Western North Carolina needs a comprehensive technology "backbone" of fiber optic cable and microwave towers to deliver highspeed bandwidth throughout the region, Bowen said.

"Bandwidth for our day and time is what water and power and other natural resources were for an earlier time," he said. "It is the energy of economic development. If you don't have it, that's going to put you at a competitive disadvantage."

Bowen believes the solution lies in the approach taken by residents of the Berkshire Mountains in a remote area of Massachusetts.

A task force of civic and business leaders with state help commissioned a study to come up with a plan for developing a technology backbone to overcome the area's geographic disadvantages.

"What they did was an analysis of existing infrastructure and what kind of upgrade they needed to provide bandwidth comparable to what businesses in New York and Boston have," he said.

Walt Cooper of Flack and Kurtz Consulting Engineers, the consulting firm that helped come up with the proposed Berkshire Connect, said the private sector has expressed interest in implementing it.

"It seems possible at this point that one or more service providers will build the network," he said. "If that doesn't happen, a public/private approach may be used."

"The distinguishing thing about Berkshire Connect is that it is a local community taking the bull by the horns rather than waiting for the technology to trickle down to them," Bowen said.

Cooper will be in Asheville Aug. 31 to explain the Berkshire Connect model to supporters of N.C. Connect, a state initiative to see that all areas of the state share in the new information infrastructure.

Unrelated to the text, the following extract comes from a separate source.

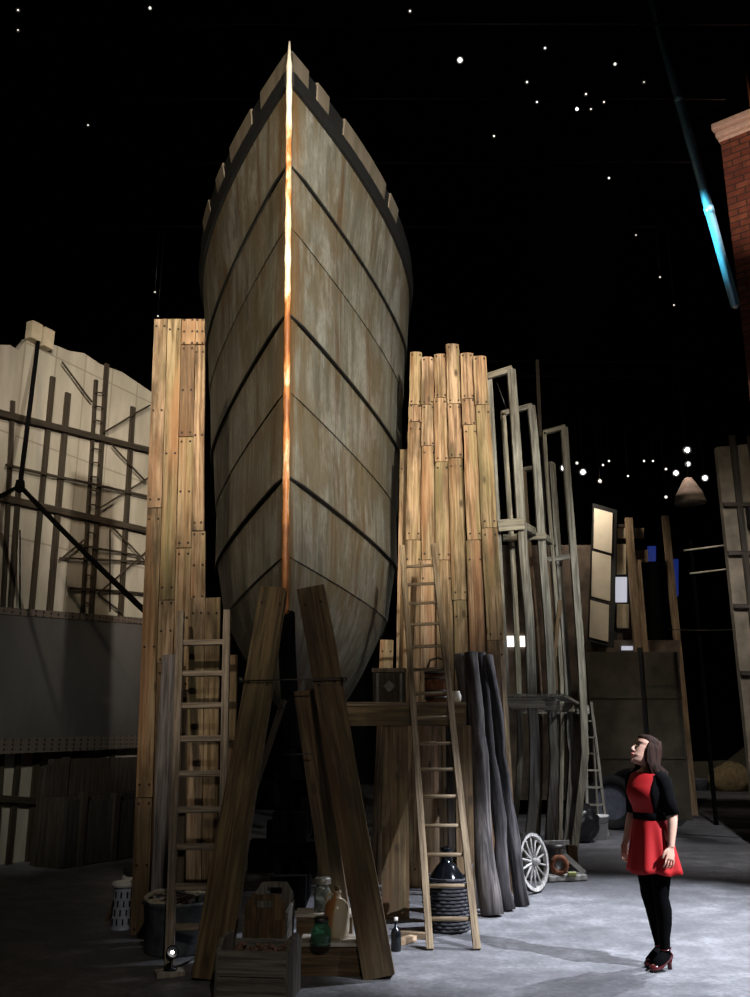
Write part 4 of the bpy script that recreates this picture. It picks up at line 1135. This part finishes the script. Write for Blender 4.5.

"A knowledge-based economy is impossible without plentiful and affordable bandwidth," Bowen said. "Businesses cannot be competitive in this day and time if they don't have equal access to bandwidth."

The Berkshire Connect plan calls for putting together a network of new fiber optic cable, "dark" cable (lines that are in place but not currently being used) and microwave towers for those areas where installing cable is not feasible.

A similar approach would probably be taken for Western North Carolina, Bowen said. Increased bandwidth would benefit not just businesses but universities, government, health care and individuals, he said.

"Part of the charter of Berkshire Connect was to provide a solution for everybody and not leave anybody short," he said.

Barbara Lange of Burnsville said that Internet access is crucial to overcoming the barriers of living in WNC's remote areas.

"We were kind of stuck before MAIN. We would have had to pay long-distance phone charges for Internet," she said. "There was no way I could do it."

Getting affordable Internet access enabled her to turn a parttime hobby into a viable business, Lange said. "It has really changed my life," she said. "It has made the world a whole lot smaller for us."